Thousands of his soldiers were slain. Some threw themselves into the lake, hoping to swim to safety, but their armour weighed them down and they were drowned. Others waded out as far as they dared into the water, only to be followed by the cavalry of the enemy and slaughtered without mercy.
It was useless to cry for quarter that day, for it was a day of vengeance and of sacrifice to the gods of Carthage. In three short hours, the Roman army was not only defeated; it no longer existed.
Only a body of six thousand men escaped. It had been at the vanguard of the army, and had cut its way through the enemy to the top of the hills.
Here the survivors stayed until the mist lifted, knowing nothing of what had befallen their comrades, until it was too late to go to their aid. So they then entrenched themselves in a village not far from the lake, but Hannibal's cavalry soon surrounded them and forced them to surrender.
In the battle of Lake Trasimenus the Carthaginians lost but fifteen hundred men, and of these the larger number were Gauls.
Fugitives from the army soon reached Rome, and threw the citizens into consternation by the terrible and different tales they told.
The following day tidings of the awful slaughter at the edge of Lake Trasimenus reached the Senate.
Then the people thronged into the Forum and surrounded the Senate-house, demanding to know what really had happened.

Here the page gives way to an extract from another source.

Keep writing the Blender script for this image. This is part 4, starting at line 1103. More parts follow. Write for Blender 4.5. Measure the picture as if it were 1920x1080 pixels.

In the evening, when the people's patience was all but at an end, Marcus, one of the prætors, mounted the public platform and cried in a loud voice, "We are beaten, O Romans, in a great battle, our army is destroyed, and Flaminius the Consul is slain."
"We are beaten, O Romans, in a great battle, our army is destroyed." |
At the words of Marcus the city became a scene of wild despair. Many men and women who had lost their husbands and sons called down the curses of the gods upon their enemy, others wept and prayed in the temples and forbore to curse, for all the bitterness of their loss.
Amid the tumult, the Senate alone remained calm. Day after day, from early morning until late in the evening, it sat to consider how it might best save the city from the mighty conqueror.
Three days passed, and then even worse tidings arrived.
The Consul Servilius had sent his cavalry to prevent Hannibal's advance on Rome, but it had been either captured or put to the sword. Servilius without his cavalry was powerless to prevent the Punic army from advancing upon the city.
In a short time indeed, Hannibal, at the head of his triumphant army, was scarcely two days' march from Rome.
Flaminius was dead. Between Servilius and the city was the Carthaginian army.
Being bereft of both her Consuls, Rome determined to appoint a Dictator.